The historical Spartacus, depicted by actor Kirk Douglas in the 1960 film by that name, was crucified.

On the campaign trail, the candidate offered a softer side. “Hope is the act of conviction that despair can never have the last word,” he told a packed ballroom the day that Kavanaugh was confirmed. A chartered jet had ferried Booker from Washington to Iowa for the state Democratic Party’s fall gala, and he assured the crowd that “we are not defined in this state by Republicans in power; we’re defined by how we respond to them.”

Crowds would become increasingly difficult for the candidate to draw after he declared his White House intentions. Booker never broke into the top tier, and on the day of his exit the RealClearPolitics average shows his polling in the basement. Nationally, Booker stood at 1.8% support. In Iowa, just 3%.

His campaign may be a story of a conventional candidate incapable of breaking out in an unconventional field. The senator had an inspiring biography coupled with the kind of soaring rhetoric that inspired voters and, on occasion, brought some to tears. He also had real legislative accomplishments, including the bipartisan criminal justice reform he helped shepherd through the Senate and onto President Trump’s desk.

But Booker was eclipsed by the likes of Andrew Yang, an entrepreneur from Silicon Valley without any governing experience. He was also surpassed by Pete Buttigieg, the now-former mayor of South Bend, Ind., who has never won a statewide race. Both remain in the 2020 contest, and Buttigieg will appear on stage at the last Democratic debate before the Iowa caucuses. Booker did not qualify.

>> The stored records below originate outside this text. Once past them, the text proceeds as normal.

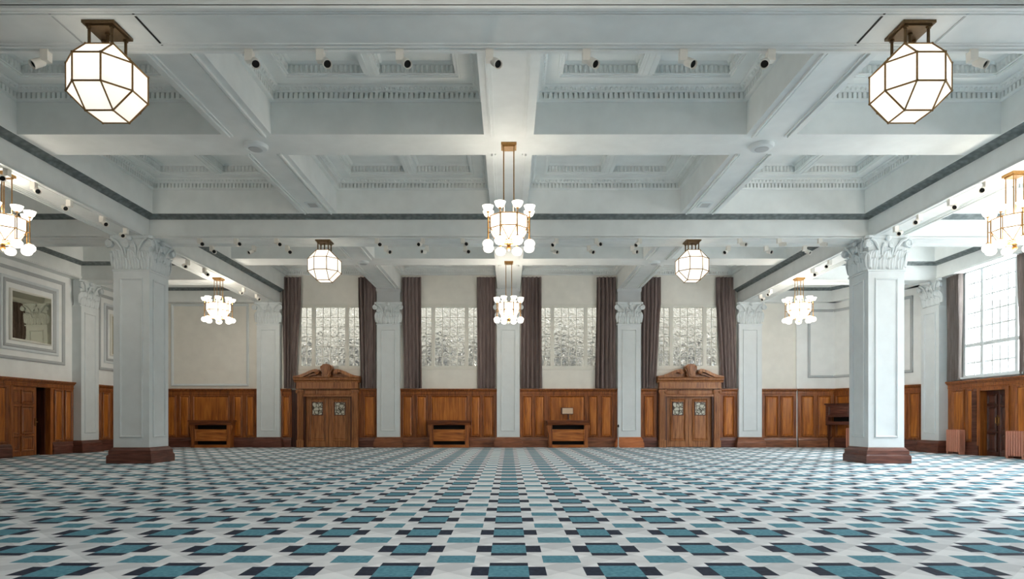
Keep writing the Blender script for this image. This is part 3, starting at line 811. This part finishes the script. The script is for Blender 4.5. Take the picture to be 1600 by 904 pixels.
# ------------------------------------------------------------------ carved doorways of the far wall
def carved_door(n, xc):
    d = sempty('door_%d' % n, (xc, YW, 0))
    N = 0.30
    for s in (-1, 1):
        a, b = sorted((s * 1.01, s * 1.25))
        p = MB().box(a, b, -N + 0.04, 0, 0, 2.4).box(a - 0.02, b + 0.02, -N, 0, 0, 0.3)
        for k in range(3):
            u = a + 0.045 + k * 0.06; p.box(u, u + 0.035, -N + 0.02, -N + 0.05, 0.36, 2.2)
        obj('door_pilaster', p, 'oakdoor', d)
        c = MB().box(a - 0.03, b + 0.03, -N - 0.02, 0, 2.33, 2.4)
        volute(c, a, 2.3, 0.06, N + 0.0, 0.07, -1); volute(c, b, 2.3, 0.06, N + 0.0, 0.07, 1)
        obj('scroll_capital', c, 'oakdoor', d, smooth=40)
    fz = MB().box(-1.01, 1.01, -N + 0.1, 0, 2.16, 2.43); fz.frame(-0.97, -0.5, 2.2, 2.38, [(0, N - 0.1), (0, N - 0.08), (0.03, N - 0.1)]); fz.frame(-0.46, 0.97, 2.2, 2.38, [(0, N - 0.1), (0, N - 0.08), (0.03, N - 0.1)])
    fz.box(-1.01, 1.01, -N + 0.06, 0, 2.11, 2.16)
    obj('frieze', fz, 'oakdoor', d)
    en = MB().box(-1.28, 1.28, -N - 0.02, 0, 2.43, 2.69)
    en.prism([(0, 2.69), (-N - 0.03, 2.69), (-N - 0.05, 2.75), (-N - 0.12, 2.8), (-N - 0.12, 2.84), (-N - 0.17, 2.9), (0, 2.9)], 'x', -1.36, 1.36)
    en.box(-1.3, 1.3, -N - 0.04, 0, 2.43, 2.47)
    obj('entablature', en, 'oakdoor', d)
    pe = MB()
    for s in (-1, 1):
        top = [(1.36, 2.9), (1.36, 2.95), (1.15, 2.98), (0.9, 3.07), (0.7, 3.17), (0.52, 3.23), (0.40, 3.24), (0.34, 3.2)]
        bot = [(0.36, 3.12), (0.46, 3.13), (0.6, 3.09), (0.8, 2.99), (1.0, 2.9)]
        pr = [(s * u, v) for u, v in top + bot]
        pe.prism(pr, 'y', -N - 0.14, 0)
        pr2 = [(s * u, v) for u, v in [(1.0, 2.9), (0.8, 2.99), (0.6, 3.09), (0.46, 3.13), (0.2, 3.1), (0.2, 2.9)]]
        pe.prism(pr2, 'y', -N + 0.08, 0)
        pe.prism([(s * u, v) for u, v in [(0.98, 2.9), (0.62, 3.05), (0.45, 3.06), (0.45, 3.0), (0.6, 2.99), (0.82, 2.9)]], 'y', -N - 0.04, 0)
        volute(pe, s * 0.38, 3.12, 0.1, N + 0.12, 0.14, s)
    obj('broken_pediment', pe, 'oakdoor', d, smooth=35)
    ca = MB()
    shp = [(0, 2.84), (0.13, 2.88), (0.19, 2.98), (0.17, 3.1), (0.24, 3.22), (0.24, 3.33), (0.16, 3.42), (0, 3.46)]
    poly = shp + [(-u, v) for u, v in shp[-2:0:-1]]
    ca.prism(poly, 'y', -N - 0.14, -0.1)
    ca.prism([(u * 0.72, 3.14 + (v - 3.14) * 0.78) for u, v in poly], 'y', -N - 0.2, -0.1)
    ca.prism([(u * 0.4, 3.16 + (v - 3.14) * 0.6) for u, v in poly], 'y', -N - 0.23, -0.1)
    for s in (-1, 1): volute(ca, s * 0.16, 3.3, 0.07, N + 0.16, 0.06, s); volute(ca, s * 0.12, 2.95, 0.05, N + 0.16, 0.05, -s)
    obj('cartouche', ca, 'oakdoor', d, smooth=35)
    for s in (-1, 1):
        a, b = sorted((s * 0.01, s * 0.94))
        lf = MB().box(a, b, -0.06, -0.015, 0.02, 2.11)
        pa, pb = (a + 0.2, b - 0.16) if s < 0 else (a + 0.18, b - 0.18)
        panel(lf, pa, pb, 0.30, 1.98, 0.06)
        o = obj('door_leaf', lf, 'oakdoor', d)
        u0 = (pa + pb) / 2 - 0.2
        g = MB().box(u0, u0 + 0.4, -0.094, -0.07, 1.36, 1.86)
        gl = obj('leaded_glass', g, 'leaded', o)
        obj('glass_frame', MB().frame(u0 - 0.03, u0 + 0.43, 1.33, 1.89, [(0, 0.075), (0, 0.102), (0.03, 0.102), (0.03, 0.075)]), 'darkwood', o)
    obj('door_reveal', MB().box(-1.01, -0.94, -0.2, 0, 0, 2.11).box(0.94, 1.01, -0.2, 0, 0, 2.11).box(-1.0, 1.0, -0.014, 0, 0, 2.16).box(-1.56, -1.252, -0.02, 0, 0, 2.4), 'darkwood', d)  # reveal plus a dark strip standing in for the shaded gap beside the surround
    return d
carved_door(1, wx(511, 26.5)); carved_door(2, wx(1078.5, 26.5))

# left wall doorway: one leaf shut, the other gone back into a dark lobby
ML = M_left()
d = sempty('door_3', (-XW, 19.48, 0), PI / 2)              # local x -> +Y, local y -> -X
zt = zz(1.04)
obj('door_frame', MB().box(-0.1, 0.015, -0.06, 0.3, 0, zt + 0.1).box(1.585, 1.7, -0.06, 0.3, 0, zt + 0.1).box(0, 1.6, -0.06, 0.3, zt, zt + 0.1), 'oak', d)
lf = MB().box(0.0, 1.08, 0.03, 0.09, 0.02, zt)
m0 = lf.m; lf.m = Matrix.Translation((0, 0.03, 0))
for (a, b) in ((0.1, 0.3), (0.46, 0.92)):
    for (z0, z1) in ((0.2, 0.62), (0.74, 1.55), (1.68, 2.05)): panel(lf, a, b, z0, z1, 0.0)
lf.m = m0
lo = obj('door_leaf', lf, 'oak', d)
obj('door_handle', MB().box(0.99, 1.03, -0.01, 0.03, 0.95, 1.2).tube([(1.01, -0.01, 1.08), (1.01, -0.06, 1.08), (0.9, -0.06, 1.08)], 0.012), 'brass', lo)
obj('open_leaf', MB().box(1.54, 1.6, 0.1, 1.0, 0.02, zt), 'darkwood', d)
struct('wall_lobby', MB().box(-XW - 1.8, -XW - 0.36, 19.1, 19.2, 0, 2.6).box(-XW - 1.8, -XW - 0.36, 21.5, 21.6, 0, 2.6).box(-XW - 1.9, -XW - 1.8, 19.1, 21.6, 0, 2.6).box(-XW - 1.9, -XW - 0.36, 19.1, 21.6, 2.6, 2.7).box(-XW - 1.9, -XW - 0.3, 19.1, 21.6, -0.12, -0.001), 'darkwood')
# right wall doorway, recessed pair of doors
d = sempty('door_4', (XW, 20.48, 0), -PI / 2)              # local x -> -Y, local y -> +X
zt = zz(0.915)
fr = MB().box(-0.12, 0.025, -0.09, 0.34, 0, zt + 0.1).box(1.055, 1.2, -0.09, 0.34, 0, zt + 0.1).box(0, 1.08, -0.09, 0.34, zt, zt + 0.1)
obj('door_frame', fr, 'oak', d)
fl = MB()
for k in range(4): fl.box(-0.34 + k * 0.055, -0.34 + k * 0.055 + 0.035, -0.1, -0.04, 0.45, zt)
fl.box(-0.38, -0.12, -0.07, -0.04, 0, zt + 0.08)
obj('fluted_jamb', fl, 'mahog', d)
for k in range(2):
    a, b = 0.54 * k + 0.005, 0.54 * k + 0.535
    lf = MB().box(a, b, 0.13, 0.19, 0.01, zt); m0 = lf.m; lf.m = Matrix.Translation((0, 0.13, 0))
    for z0, z1 in ((0.18, 0.7), (0.82, 1.55), (1.67, 1.92)): panel(lf, a + 0.1, b - 0.1, z0, z1, 0)
    lf.m = m0
    o = obj('door_leaf', lf, 'darkwood', d)
    u = b - 0.06 if k == 0 else a + 0.06
    obj('door_handle', MB().box(u - 0.025, u + 0.025, 0.115, 0.132, 0.96, 1.30).tube([(u, 0.122, 1.03), (u, 0.07, 1.05), (u, 0.07, 1.21), (u, 0.122, 1.23)], 0.016), 'brass', o)
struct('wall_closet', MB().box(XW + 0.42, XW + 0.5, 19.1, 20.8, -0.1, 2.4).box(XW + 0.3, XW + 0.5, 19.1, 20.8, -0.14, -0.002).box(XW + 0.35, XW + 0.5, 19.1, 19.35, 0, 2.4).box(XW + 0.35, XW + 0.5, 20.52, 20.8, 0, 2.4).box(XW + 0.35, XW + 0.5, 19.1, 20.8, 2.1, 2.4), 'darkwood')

# ------------------------------------------------------------------ consoles
def console(x, y, label, rz=0):
    t = thing('console', label, 'console', (x, y, 0), rz, 'wooden consoles against the far wall')
    w, dp = 0.80, 0.42           # half width of the body, depth; local front -y, back at y = 0
    tp = MB().box(-0.89, 0.89, -dp - 0.08, 0, 1.07, 1.13).box(-0.91, 0.91, -dp - 0.1, 0, 1.09, 1.115)
    tp.prism([(0, 0.93), (-dp - 0.01, 0.93), (-dp - 0.05, 1.0), (-dp - 0.07, 1.07), (0, 1.07)], 'x', -0.86, 0.86)
    obj('top', tp, 'topwood', t)
    for s in (-1, 1):
        a, b = sorted((s * w, s * (w - 0.14)))
        lg = MB().box(a, b, -dp, -0.02, 0, 0.93).box(a - 0.01, b + 0.01, -dp - 0.015, -0.02, 0, 0.08)
        obj('side_panel', lg, 'oak', t)
        br = MB(); volute(br, s * (w + 0.05), 0.82, 0.055, dp - 0.02, 0.1, s)
        br.prism([(s * w, 0.93), (s * (w + 0.09), 0.93), (s * (w + 0.07), 0.76), (s * (w + 0.02), 0.6), (s * w, 0.5)], 'y', -dp + 0.0, -dp + 0.14)
        obj('bracket', br, 'oak', t, smooth=40)
    fp = MB().box(-w + 0.14, w - 0.14, -dp + 0.03, -dp + 0.07, 0.27, 0.75); panel_ = MB()
    fp.frame(-w + 0.14, w - 0.14, 0.27, 0.75, [(0, dp - 0.05), (0, dp - 0.01), (0.03, dp - 0.01), (0.05, dp - 0.03), (0.05, dp - 0.05)])
    obj('front_panel', fp, 'oakh', t)
    obj('bottom_rail', MB().box(-w + 0.14, w - 0.14, -dp + 0.01, -dp + 0.07, 0.0, 0.12), 'oakh', t)
    obj('back_board', MB().box(-w + 0.1, w - 0.1, -0.13, -0.12, 0.1, 0.95), 'black', t)  # black board puts the interior's shade into the colour behind the slots
    return t
console(wx(328.5, 26.3), YW - 0.055, 'wooden console in the dark left aisle beneath a blank framed wall')
console(wx(701.5, 26.3), YW - 0.055, 'wooden console left of the middle pilaster, with nothing on it')
console(wx(888, 26.3), YW - 0.055, 'wooden console right of the middle pilaster, with a small sign on it')
# small sign standing on the right-hand console
cx = wx(888, 26.3)
t = thing('table_sign', 'small pale sign on a short stem standing on the right console', 'sign', (cx - 0.03, YW - 0.3, 1.13))
obj('stem', MB().tube([(0.05, 0, 0.01), (0.05, 0, 0.25)], 0.035, 10).lathe([(0.09, 0), (0.09, 0.015), (0.04, 0.03)], 14, (0.05, 0, 0)), 'darkwood', t, smooth=40)
obj('sign_box', MB().box(-0.26, 0.25, -0.03, 0.05, 0.24, 0.52), 'darkwood', t)
obj('sign_face', MB().box(-0.20, 0.235, -0.04, -0.028, 0.265, 0.50), 'plaque', t)
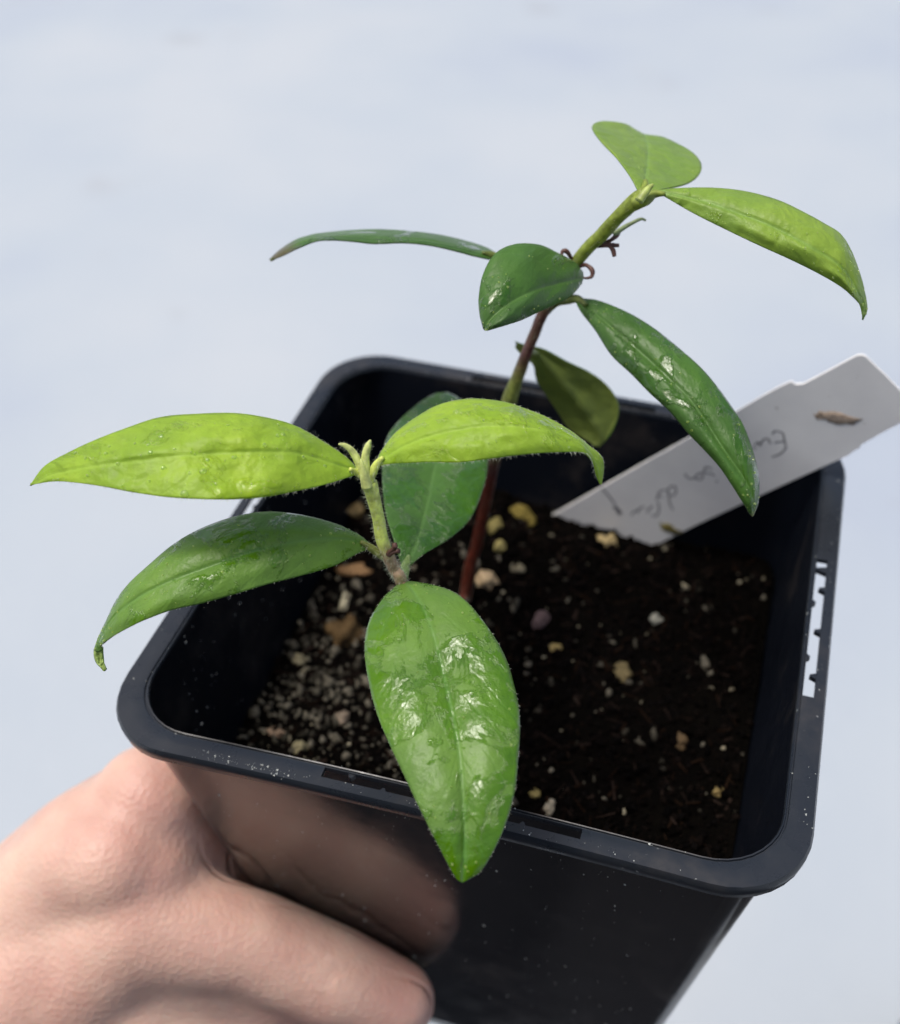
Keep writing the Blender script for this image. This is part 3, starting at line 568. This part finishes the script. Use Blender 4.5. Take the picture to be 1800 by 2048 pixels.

With his exit, the field is less diverse; former Massachusetts Gov. Deval Patrick remains as the only black candidate. Six contenders hit polling and donor thresholds required to appear at Tuesday’s debate and compete for the favor of a party that cherishes diversity. All of them are white.

While several of Booker’s colleagues will continue to split their time between Iowa and Capitol Hill, he can focus his energy entirely on the impeachment trial of the president. He is expected to return to form in tormenting Trump. He will also have to prepare for his own reelection.

Though Booker recently surpassed his fourth-quarter fundraising goal, the funds were not sufficient to continue his presidential bid. His deputy campaign manager, Jenna Lowenstein, encouraged supporters to donate to his Senate campaign.